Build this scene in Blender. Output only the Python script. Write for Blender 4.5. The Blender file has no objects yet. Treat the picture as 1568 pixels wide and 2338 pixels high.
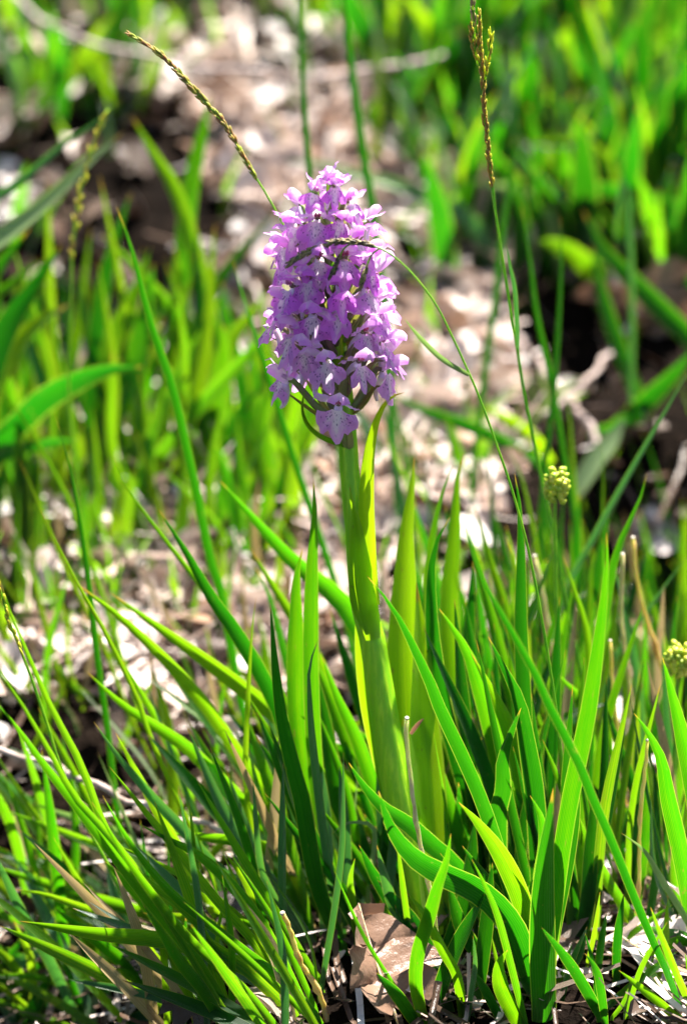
import bpy, math, random
import numpy as np
from mathutils import Vector, Matrix, noise

random.seed(7)
RNG = np.random.default_rng(11)
S = bpy.context.scene
COL = S.collection

# ------------------------------------------------------------------ camera
PITCH = math.radians(22.0)
LENS, SENS = 100.0, 36.0
PW, PH = 1568.0, 2338.0            # size of the photograph as it was measured
K = SENS / PH / LENS               # tangent per measured pixel
FWD = Vector((0, math.cos(PITCH), -math.sin(PITCH)))
UPV = Vector((0, math.sin(PITCH), math.cos(PITCH)))
RGT = Vector((1, 0, 0))

def ray(px, py):
    return FWD + RGT * ((px - PW / 2) * K) + UPV * ((PH / 2 - py) * K)

CAM = -ray(1000, 2150) * 1.26      # the orchid's foot stands at the world origin
cd = bpy.data.cameras.new('camera')
cam = bpy.data.objects.new('camera', cd)
COL.objects.link(cam)
cam.location = CAM
cam.rotation_euler = (math.pi / 2 - PITCH, 0, 0)
cd.sensor_fit = 'VERTICAL'
cd.sensor_height = SENS
cd.sensor_width = 24
cd.lens = LENS
cd.clip_start = 0.02
cd.clip_end = 200
cd.dof.use_dof = True
cd.dof.focus_distance = 1.195
cd.dof.aperture_fstop = 4.7
cd.dof.aperture_blades = 0
S.camera = cam

# ------------------------------------------------------------------ light
SUN_EL, SUN_AZ = math.radians(64), math.radians(34)
w = bpy.data.worlds.new('World')
S.world = w
w.use_nodes = True
nt = w.node_tree
bg = nt.nodes['Background']
sky = nt.nodes.new('ShaderNodeTexSky')
sky.sky_type = 'NISHITA'
sky.sun_disc = False
sky.sun_elevation = SUN_EL
sky.sun_rotation = SUN_AZ
nt.links.new(sky.outputs[0], bg.inputs[0])
bg.inputs[1].default_value = 0.05
sl = bpy.data.lights.new('sun', 'SUN')
sl.energy = 5.0
sl.angle = math.radians(0.5)
sl.color = (1.0, 0.955, 0.88)
so = bpy.data.objects.new('sun', sl)
COL.objects.link(so)
sd = Vector((math.sin(SUN_AZ) * math.cos(SUN_EL), math.cos(SUN_AZ) * math.cos(SUN_EL), math.sin(SUN_EL)))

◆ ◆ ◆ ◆

Problem to solve >>
Write out an exact copy of the listing, first line through the line containing "COL = S.collection", with the pictures left out.

Result of this task >>
Build this scene in Blender. Output only the Python script. Write for Blender 4.5. The Blender file has no objects yet. Treat the picture as 1568 pixels wide and 2338 pixels high.
import bpy, math, random
import numpy as np
from mathutils import Vector, Matrix, noise

random.seed(7)
RNG = np.random.default_rng(11)
S = bpy.context.scene
COL = S.collection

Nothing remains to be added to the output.